If they genuinely thought that their allegations and claims were true, this book will give them the
correct picture. They should then have no problem in reexamining their argument and revising their position. But if they deliberately distorted the facts to advance their partisan agenda, this book will expose them and call their bluff. We do hope that they reexamine their position in the light of the facts presented in this work. Victimhood evokes sympathy. Telangana separatists repeated their allegations, claims and assertions in concert. They wrote continuously and propagated tirelessly that Telangana region was discriminated against, exploited, humiliated, and insulted. Those who did not have time or opportunity to verify these claims and allegations took them to be true. And as a consequence they found themselves in sympathy with the separatist cause. This is one of the reasons why in Delhi and elsewhere in the country many columnists, political commentators, and several prominent persons in the media and NGO sectors thought that they were lending their support to a deserving cause. Some political parties and their leaders, despite being unfamiliar with the realities in the state of Andhra Pradesh and in Telangana, also extended their support to what they thought was a genuine cause. But, as it turned out, it was uncritical acceptance of claims, undeserving
sympathy for a cause and unthinking support for a demand. We hope that those who accepted the separatists’ claims at face value will carefully examine and evaluate the narrative that we are presenting in this book.
The separatists began their agitation with the claim that Telangana region has been neglected, that it was backward, and that it was exploited. That was the overture to their concert of propaganda. They were emphatic about their claims as long as those claims went unchallenged. Nalamotu Chakravarthy’s book My Telugu Roots was perhaps the first work that challenged those claims of economic exploitation and backwardness. His book conclusively showed that the region is not backward (no more backward or no less prosperous than any other region in the state) and in fact has registered impressive growth in every sector of economic activity since the formation of Andhra Pradesh state in 1956.
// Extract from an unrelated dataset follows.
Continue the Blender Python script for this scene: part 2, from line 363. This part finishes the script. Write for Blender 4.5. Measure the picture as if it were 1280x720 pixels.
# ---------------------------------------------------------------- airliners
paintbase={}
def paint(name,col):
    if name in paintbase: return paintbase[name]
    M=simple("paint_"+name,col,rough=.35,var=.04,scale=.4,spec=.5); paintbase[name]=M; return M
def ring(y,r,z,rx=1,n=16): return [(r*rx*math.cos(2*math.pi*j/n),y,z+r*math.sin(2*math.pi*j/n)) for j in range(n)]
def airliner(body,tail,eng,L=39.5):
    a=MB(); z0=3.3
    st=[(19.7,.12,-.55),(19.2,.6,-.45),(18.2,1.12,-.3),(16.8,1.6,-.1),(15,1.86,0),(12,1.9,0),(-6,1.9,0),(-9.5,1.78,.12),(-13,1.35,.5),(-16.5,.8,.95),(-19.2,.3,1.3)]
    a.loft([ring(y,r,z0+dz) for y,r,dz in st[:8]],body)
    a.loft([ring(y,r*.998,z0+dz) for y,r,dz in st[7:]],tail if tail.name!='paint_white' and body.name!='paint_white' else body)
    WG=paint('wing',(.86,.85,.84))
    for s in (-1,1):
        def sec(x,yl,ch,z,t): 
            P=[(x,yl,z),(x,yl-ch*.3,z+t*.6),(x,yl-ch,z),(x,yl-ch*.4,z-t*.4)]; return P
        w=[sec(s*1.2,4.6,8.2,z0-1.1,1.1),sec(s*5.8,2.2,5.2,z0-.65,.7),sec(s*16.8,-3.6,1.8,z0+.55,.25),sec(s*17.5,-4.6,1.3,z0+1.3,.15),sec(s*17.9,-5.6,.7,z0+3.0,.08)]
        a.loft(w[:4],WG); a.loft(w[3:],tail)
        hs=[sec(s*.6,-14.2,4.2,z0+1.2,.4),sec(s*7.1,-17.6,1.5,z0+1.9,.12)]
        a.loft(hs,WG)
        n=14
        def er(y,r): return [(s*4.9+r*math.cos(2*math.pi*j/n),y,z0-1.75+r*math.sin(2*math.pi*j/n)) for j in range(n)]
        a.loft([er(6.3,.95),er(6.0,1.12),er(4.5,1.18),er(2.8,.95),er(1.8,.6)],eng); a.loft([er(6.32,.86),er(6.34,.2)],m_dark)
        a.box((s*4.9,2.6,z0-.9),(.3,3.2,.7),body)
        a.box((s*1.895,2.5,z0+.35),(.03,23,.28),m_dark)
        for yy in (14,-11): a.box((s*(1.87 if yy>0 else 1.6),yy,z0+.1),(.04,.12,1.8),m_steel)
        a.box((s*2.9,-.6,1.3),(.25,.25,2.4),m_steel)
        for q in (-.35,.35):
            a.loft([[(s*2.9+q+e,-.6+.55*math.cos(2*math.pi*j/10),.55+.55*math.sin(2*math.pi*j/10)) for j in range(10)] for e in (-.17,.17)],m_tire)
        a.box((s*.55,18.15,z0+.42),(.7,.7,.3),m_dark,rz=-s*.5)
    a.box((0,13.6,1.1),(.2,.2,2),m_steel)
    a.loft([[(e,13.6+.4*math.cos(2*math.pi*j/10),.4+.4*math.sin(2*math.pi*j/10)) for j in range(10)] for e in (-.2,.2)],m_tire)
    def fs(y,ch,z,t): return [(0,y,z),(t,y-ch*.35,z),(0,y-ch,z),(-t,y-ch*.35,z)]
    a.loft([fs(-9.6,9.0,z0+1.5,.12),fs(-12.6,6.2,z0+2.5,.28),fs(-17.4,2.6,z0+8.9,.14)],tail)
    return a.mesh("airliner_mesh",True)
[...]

That Chakravarthy hails from Telangana region is significant. Separatists could not tarnish his work as a biased interpretation of data by someone unsympathetic to the interests of his own region. They could not come up with a cogent rebuttal of his argument. Therefore, a cowardly physical assault on Chakravarthy was the only thing that they could do to lend force to their claims. They began to lose their cool as they began to lose their argument.
Justice Srikrishna Committee also rubbished the ‘economic backwardness – exploitation’ argument in its report. This marked the final demise of the economic argument of separatists. The argument that jobs of Telangana people were taken away, that there was theft of irrigation water, and that the successive governments neglected the region, that agreements were violated and other related claims and allegations were proved to be simply incorrect and untrue.